Ansprache von Roland Phleps am 9. März 2008
zur Vernissage der Ausstellung

Margareta Hesse:  "Transluzide Bilder"

in der Stiftung für Konkrete Kunst Roland Phleps in Freiburg

 

Liebe Frau Hesse,

zur ersten Ausstellung dieses Jahres mit Werken eines Gastes in der Halle unserer Stiftung begrüße ich Sie herzlich! Es ist uns eine Freude, eine Auswahl Ihrer transluziden Bilder in Freiburg zu zeigen und heute zu sehen, dass der lange Anlauf zu dieser Ausstellung ans Ziel gekommen ist. Wünschen wir Ihnen, liebe Frau Hesse, und wünschen wir der Stiftung zahlreiche Besucher und eine lebhafte Resonanz!

Am Anfang unserer Zusammenarbeit stand im vorigen Sommer die Zusendung eines interessanten, gut gemachten Ausstellungskatalogs und eines kurzen Briefs. Mir haben die farbigen Abbildungen in dem Band gleich gefallen, so dass wir die wechselseitigen Besuche vereinbarten, um die Ausstellungshalle und die Bilder selbst kennen zu lernen. Wir konnten uns ohne Mühe auf die Auswahl und die Termine einigen und sind dem Emschertalmuseum der Stadt Herne in Westfalen dafür dankbar, dass die Bilder nach der dortigen Ausstellung auf dessen Kosten nach Freiburg gebracht worden sind.

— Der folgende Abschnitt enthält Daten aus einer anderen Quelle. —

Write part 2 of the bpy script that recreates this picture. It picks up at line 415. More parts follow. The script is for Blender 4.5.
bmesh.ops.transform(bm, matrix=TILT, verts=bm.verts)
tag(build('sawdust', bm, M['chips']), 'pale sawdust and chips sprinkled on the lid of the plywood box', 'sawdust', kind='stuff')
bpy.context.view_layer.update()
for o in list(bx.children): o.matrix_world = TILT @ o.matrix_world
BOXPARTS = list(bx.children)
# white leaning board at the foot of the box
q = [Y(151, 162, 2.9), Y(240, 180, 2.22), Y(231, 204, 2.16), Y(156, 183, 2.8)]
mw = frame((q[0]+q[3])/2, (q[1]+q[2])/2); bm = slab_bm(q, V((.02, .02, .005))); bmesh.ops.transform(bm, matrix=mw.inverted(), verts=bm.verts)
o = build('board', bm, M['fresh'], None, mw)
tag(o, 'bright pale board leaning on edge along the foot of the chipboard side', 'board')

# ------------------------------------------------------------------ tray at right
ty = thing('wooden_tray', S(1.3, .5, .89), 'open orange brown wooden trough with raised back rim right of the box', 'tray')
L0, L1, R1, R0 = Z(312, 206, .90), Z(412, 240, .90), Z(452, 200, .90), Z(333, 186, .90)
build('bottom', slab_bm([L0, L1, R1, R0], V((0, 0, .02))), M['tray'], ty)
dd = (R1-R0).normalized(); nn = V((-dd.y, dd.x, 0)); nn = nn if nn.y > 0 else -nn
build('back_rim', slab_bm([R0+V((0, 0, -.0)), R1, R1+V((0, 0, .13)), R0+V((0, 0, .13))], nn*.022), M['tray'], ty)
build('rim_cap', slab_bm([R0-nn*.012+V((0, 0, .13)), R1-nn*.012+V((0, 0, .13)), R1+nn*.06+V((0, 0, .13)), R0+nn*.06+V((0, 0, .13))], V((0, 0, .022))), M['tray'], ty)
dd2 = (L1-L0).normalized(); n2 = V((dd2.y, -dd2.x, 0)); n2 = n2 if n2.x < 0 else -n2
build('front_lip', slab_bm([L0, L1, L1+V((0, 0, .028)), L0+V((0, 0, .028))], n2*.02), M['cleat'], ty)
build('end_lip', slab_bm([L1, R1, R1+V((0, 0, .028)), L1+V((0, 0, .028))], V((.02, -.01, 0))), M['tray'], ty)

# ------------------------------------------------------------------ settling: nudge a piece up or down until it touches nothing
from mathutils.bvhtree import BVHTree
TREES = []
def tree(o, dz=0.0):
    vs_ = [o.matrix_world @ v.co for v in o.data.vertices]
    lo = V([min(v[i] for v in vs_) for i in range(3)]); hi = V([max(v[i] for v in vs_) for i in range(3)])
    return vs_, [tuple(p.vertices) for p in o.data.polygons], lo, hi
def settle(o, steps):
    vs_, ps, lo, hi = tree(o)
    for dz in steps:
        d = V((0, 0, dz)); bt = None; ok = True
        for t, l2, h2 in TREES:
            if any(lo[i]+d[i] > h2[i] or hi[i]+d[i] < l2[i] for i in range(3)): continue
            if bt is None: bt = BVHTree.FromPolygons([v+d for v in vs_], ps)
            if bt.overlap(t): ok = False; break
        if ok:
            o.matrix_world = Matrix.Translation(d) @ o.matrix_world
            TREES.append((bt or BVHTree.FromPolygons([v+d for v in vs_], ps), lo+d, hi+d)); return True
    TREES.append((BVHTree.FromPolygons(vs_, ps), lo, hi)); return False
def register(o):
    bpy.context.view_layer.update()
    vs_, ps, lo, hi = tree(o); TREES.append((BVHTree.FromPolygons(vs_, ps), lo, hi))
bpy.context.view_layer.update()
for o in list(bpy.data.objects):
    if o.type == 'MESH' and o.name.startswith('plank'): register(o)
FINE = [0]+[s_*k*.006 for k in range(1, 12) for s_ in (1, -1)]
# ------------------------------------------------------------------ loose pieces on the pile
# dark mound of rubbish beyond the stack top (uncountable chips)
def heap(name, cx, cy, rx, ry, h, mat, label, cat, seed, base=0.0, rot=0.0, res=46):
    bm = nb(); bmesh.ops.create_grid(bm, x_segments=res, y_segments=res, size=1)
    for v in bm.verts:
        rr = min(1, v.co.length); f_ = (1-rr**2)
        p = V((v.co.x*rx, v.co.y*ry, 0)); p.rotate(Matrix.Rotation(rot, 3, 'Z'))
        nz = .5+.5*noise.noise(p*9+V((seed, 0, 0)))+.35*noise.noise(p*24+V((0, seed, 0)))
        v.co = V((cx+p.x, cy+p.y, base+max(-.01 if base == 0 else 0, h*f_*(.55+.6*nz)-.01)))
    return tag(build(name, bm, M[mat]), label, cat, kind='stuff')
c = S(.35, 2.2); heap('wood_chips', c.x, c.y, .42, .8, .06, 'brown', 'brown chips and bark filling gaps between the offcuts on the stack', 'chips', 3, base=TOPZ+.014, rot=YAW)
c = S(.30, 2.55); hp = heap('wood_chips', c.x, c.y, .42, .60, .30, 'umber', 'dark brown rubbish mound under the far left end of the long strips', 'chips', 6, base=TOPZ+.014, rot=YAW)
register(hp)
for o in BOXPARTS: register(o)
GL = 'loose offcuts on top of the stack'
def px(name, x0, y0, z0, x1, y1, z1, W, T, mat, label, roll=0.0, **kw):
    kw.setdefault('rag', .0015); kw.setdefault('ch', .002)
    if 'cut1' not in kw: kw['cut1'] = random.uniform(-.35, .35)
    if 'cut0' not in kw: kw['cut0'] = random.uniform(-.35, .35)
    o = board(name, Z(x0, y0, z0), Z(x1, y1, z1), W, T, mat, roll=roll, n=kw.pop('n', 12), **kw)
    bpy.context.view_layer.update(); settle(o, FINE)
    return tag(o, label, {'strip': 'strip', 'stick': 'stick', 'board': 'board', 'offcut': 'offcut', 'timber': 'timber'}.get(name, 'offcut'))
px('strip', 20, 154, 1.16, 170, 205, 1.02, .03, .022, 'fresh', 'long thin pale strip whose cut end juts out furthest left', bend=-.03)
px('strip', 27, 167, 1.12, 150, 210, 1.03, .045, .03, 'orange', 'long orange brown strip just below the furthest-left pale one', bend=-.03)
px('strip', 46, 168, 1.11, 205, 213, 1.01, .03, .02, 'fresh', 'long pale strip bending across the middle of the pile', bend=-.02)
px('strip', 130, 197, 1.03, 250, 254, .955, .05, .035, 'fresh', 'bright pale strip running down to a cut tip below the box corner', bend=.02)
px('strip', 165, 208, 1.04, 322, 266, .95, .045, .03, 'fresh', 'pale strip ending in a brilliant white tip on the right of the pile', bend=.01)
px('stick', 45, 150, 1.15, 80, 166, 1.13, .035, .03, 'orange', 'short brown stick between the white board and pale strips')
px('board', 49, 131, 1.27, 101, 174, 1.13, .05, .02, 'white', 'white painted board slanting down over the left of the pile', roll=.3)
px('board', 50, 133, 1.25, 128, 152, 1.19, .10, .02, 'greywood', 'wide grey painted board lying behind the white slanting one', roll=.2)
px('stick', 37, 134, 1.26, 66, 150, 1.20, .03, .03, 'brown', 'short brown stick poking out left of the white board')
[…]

Es ist üblich, bei Vernissagen den ausstellenden Gast dem Publikum vorzustellen, auch wenn es den Gast langweilen sollte. Darum fasse ich diesen Teil meiner Ausführungen kurz und verweise auf die ausgedruckten Daten, die Sie, meine Damen und Herren, an der Hallenwand in Eingangsnähe finden und nachlesen können.

Margareta Hesse ist in Duderstadt/Niedersachsen 1956 zur Welt gekommen. Sie hat von 1975 bis 1982 Kunst und Romanistik studiert und war 1981 in Paris Stipendiatin an der École Nationale Superieure des Beaux-Arts. Sie hat eine Vielzahl von Einzelausstellungen ihrer Bilder und Ausstellungs-Beteiligungen gehabt und eine ganze Reihe von Stipendien und Preisen erhalten. Seit 1995 hat Margareta Hesse eine Professur an der Fachhochschule Dortmund für Grundlagen der künstlerischen Gestaltung und Illustration. 2004 wurde sie mit dem erstmals verliehenen Kunstpreis der Stadt Hamm ausgezeichnet. Sie lebt und arbeitet in Berlin.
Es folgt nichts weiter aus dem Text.